If for no other reason to not have to use the word “Glee” in a subhead. Jane Lynch was good (and, by the way, if you ever happen to be ordered to watch one Jane Lynch show, you might want to opt for the name of this number). Her best line? Without any doubt, the “Entourage” line (and for that matter, what is going on with Turtle? People are worried about how skinny Julie Bowen looked — how about Turtle? If he loses anymore weight, he’ll be skinner than a Disney star). Should they bring her back next year? Sure. Why not? She’s a safe bet. Her humor ranges from smart to inappropriate to G-rated. And as long as “Glee” continues to coast, she’ll continue to be somewhere between the high B-List and low A-List. Then again, maybe they could check to see what Charlie Sheen is up to next summer?
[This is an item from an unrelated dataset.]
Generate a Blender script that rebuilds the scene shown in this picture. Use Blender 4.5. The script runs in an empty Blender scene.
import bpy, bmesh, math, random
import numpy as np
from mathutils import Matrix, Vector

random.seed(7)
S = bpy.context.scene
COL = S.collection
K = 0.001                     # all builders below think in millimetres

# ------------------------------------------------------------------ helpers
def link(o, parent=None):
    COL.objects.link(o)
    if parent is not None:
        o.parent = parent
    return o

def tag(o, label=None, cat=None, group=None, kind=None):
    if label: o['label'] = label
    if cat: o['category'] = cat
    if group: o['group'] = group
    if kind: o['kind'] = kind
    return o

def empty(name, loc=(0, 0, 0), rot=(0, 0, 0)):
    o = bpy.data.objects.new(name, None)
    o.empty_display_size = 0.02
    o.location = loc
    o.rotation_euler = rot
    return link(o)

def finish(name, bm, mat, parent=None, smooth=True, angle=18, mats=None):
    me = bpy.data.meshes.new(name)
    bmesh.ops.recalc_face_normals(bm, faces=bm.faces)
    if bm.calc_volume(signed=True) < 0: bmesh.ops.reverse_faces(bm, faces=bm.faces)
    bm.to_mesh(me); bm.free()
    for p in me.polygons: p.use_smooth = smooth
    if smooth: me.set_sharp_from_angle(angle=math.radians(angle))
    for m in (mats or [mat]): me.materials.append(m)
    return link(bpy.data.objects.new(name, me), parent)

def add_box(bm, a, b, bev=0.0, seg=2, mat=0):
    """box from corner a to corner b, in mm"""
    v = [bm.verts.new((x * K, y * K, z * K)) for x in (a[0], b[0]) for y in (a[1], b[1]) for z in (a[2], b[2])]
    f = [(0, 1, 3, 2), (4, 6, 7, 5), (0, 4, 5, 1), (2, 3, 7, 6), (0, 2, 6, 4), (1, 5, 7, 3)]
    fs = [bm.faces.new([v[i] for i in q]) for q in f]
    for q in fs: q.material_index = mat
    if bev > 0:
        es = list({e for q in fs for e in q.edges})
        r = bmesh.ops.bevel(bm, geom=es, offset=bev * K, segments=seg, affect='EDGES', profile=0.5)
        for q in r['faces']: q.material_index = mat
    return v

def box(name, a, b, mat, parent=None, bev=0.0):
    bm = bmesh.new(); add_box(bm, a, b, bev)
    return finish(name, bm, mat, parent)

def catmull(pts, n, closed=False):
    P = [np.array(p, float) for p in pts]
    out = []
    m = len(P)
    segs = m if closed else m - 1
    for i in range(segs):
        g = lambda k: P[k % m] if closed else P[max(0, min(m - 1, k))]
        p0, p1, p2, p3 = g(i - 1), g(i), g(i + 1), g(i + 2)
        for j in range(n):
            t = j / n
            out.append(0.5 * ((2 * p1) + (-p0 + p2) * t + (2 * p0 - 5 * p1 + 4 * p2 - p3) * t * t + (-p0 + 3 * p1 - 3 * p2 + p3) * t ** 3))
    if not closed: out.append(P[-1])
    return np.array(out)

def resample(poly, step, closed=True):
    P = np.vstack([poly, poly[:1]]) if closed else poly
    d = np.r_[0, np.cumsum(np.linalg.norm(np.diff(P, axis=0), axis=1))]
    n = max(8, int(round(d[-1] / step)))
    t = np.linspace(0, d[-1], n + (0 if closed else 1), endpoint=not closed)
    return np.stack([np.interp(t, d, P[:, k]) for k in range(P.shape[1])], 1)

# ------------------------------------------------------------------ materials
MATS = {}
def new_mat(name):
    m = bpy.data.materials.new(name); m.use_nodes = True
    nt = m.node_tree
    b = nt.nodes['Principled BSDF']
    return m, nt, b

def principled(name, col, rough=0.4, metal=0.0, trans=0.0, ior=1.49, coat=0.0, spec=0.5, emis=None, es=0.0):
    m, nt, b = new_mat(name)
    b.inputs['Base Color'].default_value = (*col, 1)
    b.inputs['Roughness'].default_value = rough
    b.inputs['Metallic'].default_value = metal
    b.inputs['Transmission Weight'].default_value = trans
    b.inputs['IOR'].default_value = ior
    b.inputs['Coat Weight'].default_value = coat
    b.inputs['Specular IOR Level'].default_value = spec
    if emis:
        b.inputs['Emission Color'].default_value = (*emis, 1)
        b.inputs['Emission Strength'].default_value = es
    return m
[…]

5. Odds, Ends And Everything Else

The Emmytones gimmick was atrocious (oh, so that’s what Wilmer Valderrama is up to these days!). And what was Joel McHale doing?! He doesn’t deserve to be on that stage, doing that. Maybe Kate from “The Office,” but certainly not the “Community” star who made his name making fun of these exact type of things on “The Soup.” … It’s weird to see Bryan Cranston with hair. And it’s also weird to not see him nominated. … That was the first time in my life Leonard Cohen’s classic “Hallelujah” was not welcome. Yuck. …  While it was nice to see “Friday Night Lights” finally get some credit, it felt two things: Overdue and scattershot. Overdue because the show has been great for years and years and years now. Scattershot because the academy could throw the show a few bones with the awards it handed out last night — most notably Kyle Chandlder’s upset — but it wouldn’t truly go out of its way to honor the show as a whole by giving it the best drama series award. … I enjoyed the best comedy actress routine because at first, it seemed spontaneous. Why everyone is completely killing it now and calling it sexist, I think, is a bit much. It’s supposed to be comedy, friends. Chill out … It was nice to see Margo Martindale get her due. I loved her on “Dexter.” … Kate Winslet seemed just a bit too excited for a woman who has Oscars sitting at her home. I couldn’t quite get a feel of if I should hate her or adore her after all of that. … Peter Dinklage. Wow. … You have to feel bad for Steve Carell. You just have to. He just seems like such a nice guy. … And finally, I will never watch “The Big Bang Theory,” no matter who many awards it wins.